La soirée se termine, Apolline, l’aubergiste, nous fait comprendre qu’il est temps de partir. On se salue, on se promet de se revoir.

Je regagne ma chambre, il est plus de dix heures.
Comment trouver le sommeil après tout ce que je viens d’apprendre ? Tant de questions tournent encore dans ma tête.
Sur l’acte de mariage de Joseph Isidore, j’ai lu qu’il était boulanger. Sur le recensement de 1836 de Bar-Le-Duc, il était tisserand. En 1841, au décès de son fils Joseph Edmond, âgé de six mois, Joseph Isidore résidait à Vitry-Le-François, comme tissier, tandis que Catherine Marie Anne RIGAULT, sa femme, réside chez son père à Eclaron. Elle accouche de Jean Baptiste Léandre, mon sosa, en 1843, à Bar-Le-Duc, mais les deux époux sont notés domiciliés à Eclaron.
Qu’est-ce qui a conduit Joseph Isidore PORNOT en prison ? Quel méfait ? Quel crime ?
Quel métier a-t-il exercé à Claivaux ? Pourquoi est-il décédé ici, si jeune ?

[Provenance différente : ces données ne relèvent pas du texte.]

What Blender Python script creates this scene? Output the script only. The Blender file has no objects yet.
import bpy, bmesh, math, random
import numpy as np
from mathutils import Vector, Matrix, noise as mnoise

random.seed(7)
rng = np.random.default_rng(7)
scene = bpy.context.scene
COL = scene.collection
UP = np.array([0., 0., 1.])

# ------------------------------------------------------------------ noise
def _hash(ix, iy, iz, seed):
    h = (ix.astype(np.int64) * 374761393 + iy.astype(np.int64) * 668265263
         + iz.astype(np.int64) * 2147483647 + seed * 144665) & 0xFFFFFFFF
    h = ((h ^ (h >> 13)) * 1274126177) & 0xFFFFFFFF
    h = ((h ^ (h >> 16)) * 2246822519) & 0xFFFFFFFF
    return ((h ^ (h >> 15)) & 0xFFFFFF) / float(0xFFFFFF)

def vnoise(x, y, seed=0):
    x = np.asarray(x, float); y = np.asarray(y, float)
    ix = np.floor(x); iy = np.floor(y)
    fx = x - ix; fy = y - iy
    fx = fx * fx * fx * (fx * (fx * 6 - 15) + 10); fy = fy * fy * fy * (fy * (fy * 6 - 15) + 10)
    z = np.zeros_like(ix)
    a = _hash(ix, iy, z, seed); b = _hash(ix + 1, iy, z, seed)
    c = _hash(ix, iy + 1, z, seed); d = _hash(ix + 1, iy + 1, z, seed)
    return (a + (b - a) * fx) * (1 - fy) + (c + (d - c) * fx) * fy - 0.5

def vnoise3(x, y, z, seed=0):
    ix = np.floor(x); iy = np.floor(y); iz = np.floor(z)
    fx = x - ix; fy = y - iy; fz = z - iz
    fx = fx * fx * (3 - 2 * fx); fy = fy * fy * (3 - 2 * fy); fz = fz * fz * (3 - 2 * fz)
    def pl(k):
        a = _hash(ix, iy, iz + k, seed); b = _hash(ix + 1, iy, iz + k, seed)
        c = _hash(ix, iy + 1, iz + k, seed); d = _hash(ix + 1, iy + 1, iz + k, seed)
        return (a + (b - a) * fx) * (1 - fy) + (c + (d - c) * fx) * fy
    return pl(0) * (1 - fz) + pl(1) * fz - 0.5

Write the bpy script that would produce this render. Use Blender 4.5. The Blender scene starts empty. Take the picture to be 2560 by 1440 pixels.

Sur le matin, j’arrive à m’assoupir un peu. A six heures, n’y tenant plus, je me lève, passe un peu d’eau sur mon visage et rejoins la salle de l’auberge.
Pas le temps de déjeuner, je paye ma note je ne sais comment, remercie mon hôtesse.
Derrière l’église, à l’abri des regards, j’enfourche ma quantiquette[1] et regagne au plus vite mon XXIème siècle bien confortable.

PS : Quelle que soit ma hâte d’en savoir davantage et de vous en faire part, ce soir de dimanche, je vais devoir prendre un peu de temps avant de reprendre mes recherches. Le devoir m’appelle demain matin, pas question de généalogie.
Alors, patience. Bonne soirée à vous et promis, je vous donne des nouvelles le plus vite possible !


[1] Quelques lecteurs me demandent des précisions sur ce mystérieux engin. La quantiquette est une trottinette quantique, modèle de base, un peu trafiqué pour le voyageur, ou la voyageuse généalogique. D’ailleurs se sont des lectrices qui ont osé poser la question.